# Problem details
Identify the lines in the data below that contain "scene" and give only how many there are.

########

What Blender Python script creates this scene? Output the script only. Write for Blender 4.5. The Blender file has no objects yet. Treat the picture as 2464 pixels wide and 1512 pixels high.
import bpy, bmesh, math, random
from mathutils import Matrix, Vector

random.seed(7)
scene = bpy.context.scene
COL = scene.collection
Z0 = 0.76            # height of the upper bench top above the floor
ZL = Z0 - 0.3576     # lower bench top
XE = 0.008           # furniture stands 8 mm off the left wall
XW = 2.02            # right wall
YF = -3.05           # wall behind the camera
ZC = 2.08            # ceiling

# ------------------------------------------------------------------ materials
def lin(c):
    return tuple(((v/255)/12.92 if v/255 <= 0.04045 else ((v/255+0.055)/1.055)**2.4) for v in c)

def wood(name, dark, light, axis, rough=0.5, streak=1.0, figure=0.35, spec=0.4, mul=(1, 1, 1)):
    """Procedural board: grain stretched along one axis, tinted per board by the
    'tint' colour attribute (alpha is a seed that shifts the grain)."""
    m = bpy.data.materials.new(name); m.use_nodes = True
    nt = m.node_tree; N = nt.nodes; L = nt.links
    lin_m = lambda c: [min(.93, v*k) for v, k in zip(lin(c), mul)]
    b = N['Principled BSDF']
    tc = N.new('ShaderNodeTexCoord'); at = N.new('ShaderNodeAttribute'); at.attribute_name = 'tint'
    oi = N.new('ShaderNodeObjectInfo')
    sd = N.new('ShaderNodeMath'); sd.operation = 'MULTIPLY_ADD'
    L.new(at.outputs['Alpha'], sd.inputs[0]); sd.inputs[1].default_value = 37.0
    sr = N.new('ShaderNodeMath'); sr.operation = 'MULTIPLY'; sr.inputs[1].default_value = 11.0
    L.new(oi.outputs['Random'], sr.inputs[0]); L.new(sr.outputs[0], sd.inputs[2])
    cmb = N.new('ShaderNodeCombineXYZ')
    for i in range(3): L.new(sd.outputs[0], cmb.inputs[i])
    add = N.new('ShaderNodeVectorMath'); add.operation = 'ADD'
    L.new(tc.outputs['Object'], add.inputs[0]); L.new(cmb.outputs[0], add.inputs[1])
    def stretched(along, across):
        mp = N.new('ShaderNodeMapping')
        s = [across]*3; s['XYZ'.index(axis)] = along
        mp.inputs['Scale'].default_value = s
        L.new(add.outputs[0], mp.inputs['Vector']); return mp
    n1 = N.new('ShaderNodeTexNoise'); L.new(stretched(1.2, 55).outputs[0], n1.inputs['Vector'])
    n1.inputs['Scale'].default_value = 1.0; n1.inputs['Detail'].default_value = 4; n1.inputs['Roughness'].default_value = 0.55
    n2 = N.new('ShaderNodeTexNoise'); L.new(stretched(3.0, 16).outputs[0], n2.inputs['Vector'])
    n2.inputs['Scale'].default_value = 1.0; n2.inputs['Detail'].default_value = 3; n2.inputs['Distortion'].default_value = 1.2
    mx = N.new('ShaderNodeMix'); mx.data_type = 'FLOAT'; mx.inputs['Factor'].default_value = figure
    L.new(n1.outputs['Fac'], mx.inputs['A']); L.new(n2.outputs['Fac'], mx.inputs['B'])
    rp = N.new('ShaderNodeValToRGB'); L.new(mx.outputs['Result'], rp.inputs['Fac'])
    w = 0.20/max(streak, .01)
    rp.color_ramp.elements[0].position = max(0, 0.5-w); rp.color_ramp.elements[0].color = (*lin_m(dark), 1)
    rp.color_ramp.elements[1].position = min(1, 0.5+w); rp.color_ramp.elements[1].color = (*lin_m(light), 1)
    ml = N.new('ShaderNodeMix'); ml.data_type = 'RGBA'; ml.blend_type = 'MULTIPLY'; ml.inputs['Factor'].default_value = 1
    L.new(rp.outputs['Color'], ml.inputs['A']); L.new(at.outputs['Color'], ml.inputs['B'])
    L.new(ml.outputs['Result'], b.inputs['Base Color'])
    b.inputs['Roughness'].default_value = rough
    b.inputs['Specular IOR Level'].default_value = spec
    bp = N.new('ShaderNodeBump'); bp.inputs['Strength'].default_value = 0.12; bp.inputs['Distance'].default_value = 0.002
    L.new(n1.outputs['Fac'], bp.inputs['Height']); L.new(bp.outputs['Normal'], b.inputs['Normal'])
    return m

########

# Result for this exercise
3